**PROVIDED ENTRIES**:
....
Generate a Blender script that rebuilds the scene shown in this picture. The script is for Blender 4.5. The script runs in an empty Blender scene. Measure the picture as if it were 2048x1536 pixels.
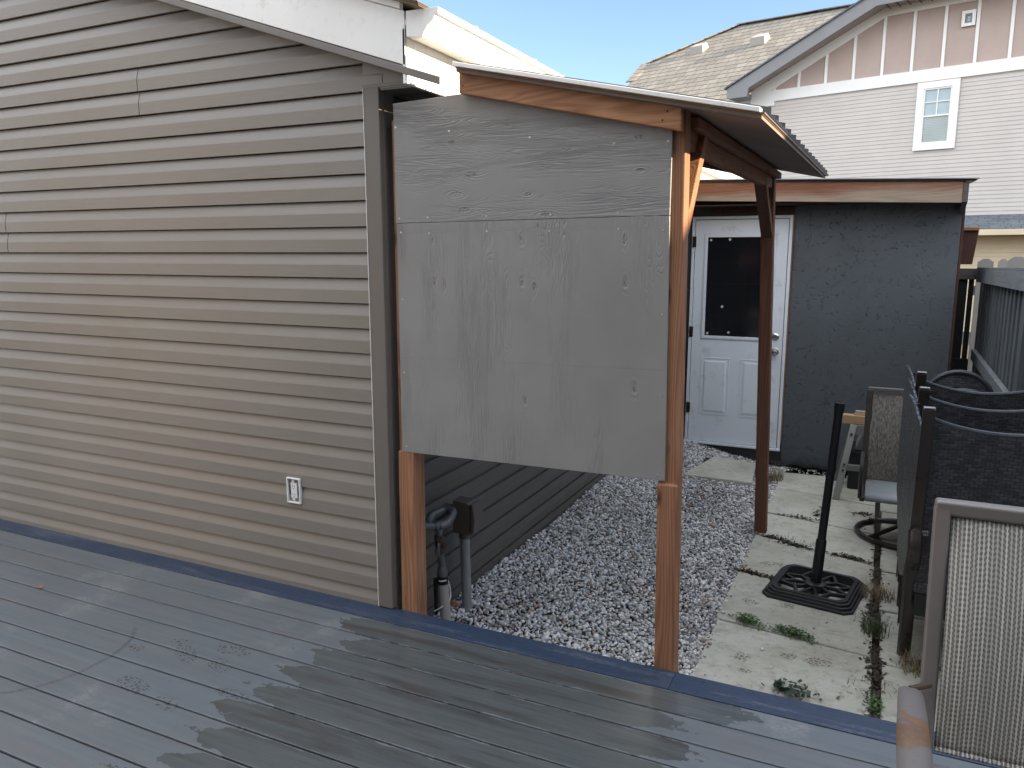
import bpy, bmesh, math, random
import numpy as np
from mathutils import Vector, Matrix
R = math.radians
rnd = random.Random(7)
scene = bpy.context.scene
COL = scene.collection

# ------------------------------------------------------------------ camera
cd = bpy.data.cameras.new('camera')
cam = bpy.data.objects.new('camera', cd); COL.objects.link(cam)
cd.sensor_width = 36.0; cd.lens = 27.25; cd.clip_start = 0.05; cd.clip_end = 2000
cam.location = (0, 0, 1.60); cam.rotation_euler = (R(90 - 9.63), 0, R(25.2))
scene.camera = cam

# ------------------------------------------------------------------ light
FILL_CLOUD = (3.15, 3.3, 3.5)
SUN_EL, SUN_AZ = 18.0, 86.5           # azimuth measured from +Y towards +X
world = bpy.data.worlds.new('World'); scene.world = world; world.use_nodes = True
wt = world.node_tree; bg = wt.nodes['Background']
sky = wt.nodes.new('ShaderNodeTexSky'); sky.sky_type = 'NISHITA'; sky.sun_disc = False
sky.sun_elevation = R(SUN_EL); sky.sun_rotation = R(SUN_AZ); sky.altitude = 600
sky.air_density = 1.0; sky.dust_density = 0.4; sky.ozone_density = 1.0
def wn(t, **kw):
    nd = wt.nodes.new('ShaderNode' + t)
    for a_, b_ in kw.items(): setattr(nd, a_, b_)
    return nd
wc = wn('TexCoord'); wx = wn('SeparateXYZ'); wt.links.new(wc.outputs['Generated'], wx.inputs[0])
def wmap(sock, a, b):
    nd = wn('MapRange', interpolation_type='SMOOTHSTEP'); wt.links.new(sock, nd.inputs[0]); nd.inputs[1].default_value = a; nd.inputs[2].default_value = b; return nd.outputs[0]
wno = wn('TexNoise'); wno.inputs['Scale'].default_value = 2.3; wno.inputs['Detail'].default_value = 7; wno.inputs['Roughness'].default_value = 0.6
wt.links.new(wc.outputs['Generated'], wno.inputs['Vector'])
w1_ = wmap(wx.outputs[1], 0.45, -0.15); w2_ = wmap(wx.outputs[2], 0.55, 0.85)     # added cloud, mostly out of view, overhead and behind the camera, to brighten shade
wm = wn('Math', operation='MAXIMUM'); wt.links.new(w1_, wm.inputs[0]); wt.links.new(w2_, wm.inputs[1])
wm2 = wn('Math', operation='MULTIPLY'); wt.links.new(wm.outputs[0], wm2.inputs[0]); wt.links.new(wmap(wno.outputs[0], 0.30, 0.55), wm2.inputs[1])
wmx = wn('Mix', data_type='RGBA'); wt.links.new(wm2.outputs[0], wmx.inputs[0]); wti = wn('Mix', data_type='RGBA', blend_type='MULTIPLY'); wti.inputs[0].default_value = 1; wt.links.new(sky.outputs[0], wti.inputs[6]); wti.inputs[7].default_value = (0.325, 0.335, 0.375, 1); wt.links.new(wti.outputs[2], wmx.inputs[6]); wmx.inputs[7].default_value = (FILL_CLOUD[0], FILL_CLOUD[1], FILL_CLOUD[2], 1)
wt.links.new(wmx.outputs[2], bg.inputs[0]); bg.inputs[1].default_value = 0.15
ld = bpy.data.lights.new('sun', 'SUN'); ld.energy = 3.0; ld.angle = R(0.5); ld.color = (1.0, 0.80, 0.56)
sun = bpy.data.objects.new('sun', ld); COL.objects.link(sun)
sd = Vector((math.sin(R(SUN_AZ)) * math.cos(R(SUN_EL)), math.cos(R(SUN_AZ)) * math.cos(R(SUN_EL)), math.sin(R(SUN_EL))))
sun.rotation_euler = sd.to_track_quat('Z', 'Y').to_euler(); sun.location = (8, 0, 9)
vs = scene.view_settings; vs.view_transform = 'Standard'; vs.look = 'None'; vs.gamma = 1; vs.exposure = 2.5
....
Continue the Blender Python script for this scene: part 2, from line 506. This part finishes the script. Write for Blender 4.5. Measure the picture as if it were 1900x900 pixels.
....
**EXERCISE DIRECTIONS**: Both the line with "Generate a Blender" and the line with "scene.camera = cam" belong in the copy, along with every line between them; set them down exactly and skip the pictures.

**FULL SOLUTION**:
Generate a Blender script that rebuilds the scene shown in this picture. The script is for Blender 4.5. The script runs in an empty Blender scene. Measure the picture as if it were 2048x1536 pixels.
import bpy, bmesh, math, random
import numpy as np
from mathutils import Vector, Matrix
R = math.radians
rnd = random.Random(7)
scene = bpy.context.scene
COL = scene.collection

# ------------------------------------------------------------------ camera
cd = bpy.data.cameras.new('camera')
cam = bpy.data.objects.new('camera', cd); COL.objects.link(cam)
cd.sensor_width = 36.0; cd.lens = 27.25; cd.clip_start = 0.05; cd.clip_end = 2000
cam.location = (0, 0, 1.60); cam.rotation_euler = (R(90 - 9.63), 0, R(25.2))
scene.camera = cam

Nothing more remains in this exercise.